En Turquie et dans la diaspora turque, on a bien sur une vision très différente, surtout marquée par le malaise ressenti face à certaines déclarations xénophobes de dirigeants européens.
Dans le Frankfurter Rundshau, l’écrivaine et philosophe allemande d’origine turque, Hilal Sezgin, défend la candidature de son pays en s’attaquant au principal argument des opposants de l’adhésion turque : le caractère totalement exogène de l’identité turque en Europe. Pour elle, au contraire, il n’existe pas de « culture européenne » propre dont la Turquie serait étrangère. Les éléments culturels dont s’enorgueillissent les Européens lui viennent pour la plupart d’Asie via le monde musulman ou via la Turquie. Cela ne fait que deux siècles que l’Europe a une vraie domination dans les domaines techniques. Ce rappel historique est certes intéressant, mais tout en critiquant le principal arguments des adversaires de l’adhésion turque, il valide l’analyse selon laquelle l’Europe politique devrait dépendre d’une identité culturelle passée commune et non pas sur une volonté de construction d’un système politique commun, sur un pacte politique.

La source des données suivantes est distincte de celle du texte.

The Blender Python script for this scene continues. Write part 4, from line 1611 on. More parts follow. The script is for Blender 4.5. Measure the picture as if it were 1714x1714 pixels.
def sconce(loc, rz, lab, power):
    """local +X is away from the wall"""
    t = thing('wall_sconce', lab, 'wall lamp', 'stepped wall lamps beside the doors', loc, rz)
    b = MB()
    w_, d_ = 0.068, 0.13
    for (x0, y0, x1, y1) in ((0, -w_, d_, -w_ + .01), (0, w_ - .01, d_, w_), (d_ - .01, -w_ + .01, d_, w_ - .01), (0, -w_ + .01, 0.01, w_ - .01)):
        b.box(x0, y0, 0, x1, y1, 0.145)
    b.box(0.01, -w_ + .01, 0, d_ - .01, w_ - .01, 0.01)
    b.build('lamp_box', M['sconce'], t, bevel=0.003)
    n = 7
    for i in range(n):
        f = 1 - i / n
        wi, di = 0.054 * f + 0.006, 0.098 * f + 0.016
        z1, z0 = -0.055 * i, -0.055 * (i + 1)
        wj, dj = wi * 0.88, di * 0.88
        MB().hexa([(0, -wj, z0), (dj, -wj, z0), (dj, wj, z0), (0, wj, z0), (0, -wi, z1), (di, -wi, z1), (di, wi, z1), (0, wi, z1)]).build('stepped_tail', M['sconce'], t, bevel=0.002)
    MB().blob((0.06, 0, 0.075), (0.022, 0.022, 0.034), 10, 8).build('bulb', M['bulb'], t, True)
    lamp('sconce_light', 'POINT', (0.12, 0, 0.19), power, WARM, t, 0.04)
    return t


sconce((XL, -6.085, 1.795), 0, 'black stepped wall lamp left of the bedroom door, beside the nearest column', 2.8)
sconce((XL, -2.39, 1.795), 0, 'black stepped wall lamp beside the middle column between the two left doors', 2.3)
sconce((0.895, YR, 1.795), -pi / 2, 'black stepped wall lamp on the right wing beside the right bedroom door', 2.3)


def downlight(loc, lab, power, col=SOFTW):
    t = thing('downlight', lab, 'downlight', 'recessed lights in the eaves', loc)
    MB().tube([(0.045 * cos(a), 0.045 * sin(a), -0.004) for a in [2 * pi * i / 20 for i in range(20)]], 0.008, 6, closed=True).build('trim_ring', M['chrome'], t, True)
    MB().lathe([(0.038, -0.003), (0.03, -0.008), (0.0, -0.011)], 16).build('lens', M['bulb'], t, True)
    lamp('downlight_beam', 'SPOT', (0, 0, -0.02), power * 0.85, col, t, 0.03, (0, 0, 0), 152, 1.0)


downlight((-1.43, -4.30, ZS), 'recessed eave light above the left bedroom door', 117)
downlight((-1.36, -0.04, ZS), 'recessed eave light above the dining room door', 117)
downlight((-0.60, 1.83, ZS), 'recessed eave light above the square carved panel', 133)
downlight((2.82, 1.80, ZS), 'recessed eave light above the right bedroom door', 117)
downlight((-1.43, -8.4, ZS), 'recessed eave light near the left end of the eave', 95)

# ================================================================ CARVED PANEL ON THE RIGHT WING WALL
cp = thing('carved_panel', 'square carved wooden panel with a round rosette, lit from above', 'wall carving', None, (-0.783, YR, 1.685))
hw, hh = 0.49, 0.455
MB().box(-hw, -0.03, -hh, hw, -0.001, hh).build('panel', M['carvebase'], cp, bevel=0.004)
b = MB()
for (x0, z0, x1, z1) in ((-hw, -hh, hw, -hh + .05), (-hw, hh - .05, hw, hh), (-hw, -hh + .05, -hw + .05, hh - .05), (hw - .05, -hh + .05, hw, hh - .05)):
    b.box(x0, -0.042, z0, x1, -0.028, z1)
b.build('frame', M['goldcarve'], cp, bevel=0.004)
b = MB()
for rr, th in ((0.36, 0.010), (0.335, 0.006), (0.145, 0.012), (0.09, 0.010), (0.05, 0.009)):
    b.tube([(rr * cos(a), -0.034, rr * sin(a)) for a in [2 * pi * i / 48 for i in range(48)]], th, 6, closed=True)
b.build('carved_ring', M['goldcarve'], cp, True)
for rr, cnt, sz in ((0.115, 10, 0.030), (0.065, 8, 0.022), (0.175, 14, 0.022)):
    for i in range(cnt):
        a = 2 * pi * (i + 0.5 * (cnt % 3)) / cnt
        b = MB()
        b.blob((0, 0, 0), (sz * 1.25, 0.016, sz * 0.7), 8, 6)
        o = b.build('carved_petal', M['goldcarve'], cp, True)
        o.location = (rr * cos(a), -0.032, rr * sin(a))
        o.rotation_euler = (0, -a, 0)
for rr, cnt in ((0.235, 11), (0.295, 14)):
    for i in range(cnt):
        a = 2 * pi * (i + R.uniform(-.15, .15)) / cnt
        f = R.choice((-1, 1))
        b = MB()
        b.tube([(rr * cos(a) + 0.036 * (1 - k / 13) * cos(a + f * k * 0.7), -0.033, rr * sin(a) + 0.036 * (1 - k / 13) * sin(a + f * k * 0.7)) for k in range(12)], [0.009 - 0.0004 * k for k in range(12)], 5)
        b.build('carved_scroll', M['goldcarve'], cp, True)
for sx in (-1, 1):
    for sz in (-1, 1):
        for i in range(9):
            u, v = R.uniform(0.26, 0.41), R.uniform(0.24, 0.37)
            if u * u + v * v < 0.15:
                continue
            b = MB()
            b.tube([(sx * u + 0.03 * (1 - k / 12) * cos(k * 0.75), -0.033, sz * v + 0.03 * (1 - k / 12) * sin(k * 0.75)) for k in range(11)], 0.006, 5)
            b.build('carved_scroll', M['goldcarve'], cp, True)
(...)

Pour l’éditorialiste nationaliste et musulman Ali Unal, dans le Zaman Daily, le problème de l’Europe n’est pas l’entrée de la Turquie, mais la crainte d’une Turquie capable de s’affirmer et de peser en Europe. Selon lui, l’Union européenne souhaite bénéficier de l’énergie et de la vitalité de la société turque tout en minorant les contreparties à lui donner, d’où des successions d’obstacles visant à obliger la Turquie à faire des concessions. Il recommande au contraire aux Turcs de s’affirmer et d’imposer leur conditions, sans rien renier de leur modèle d’État et de société.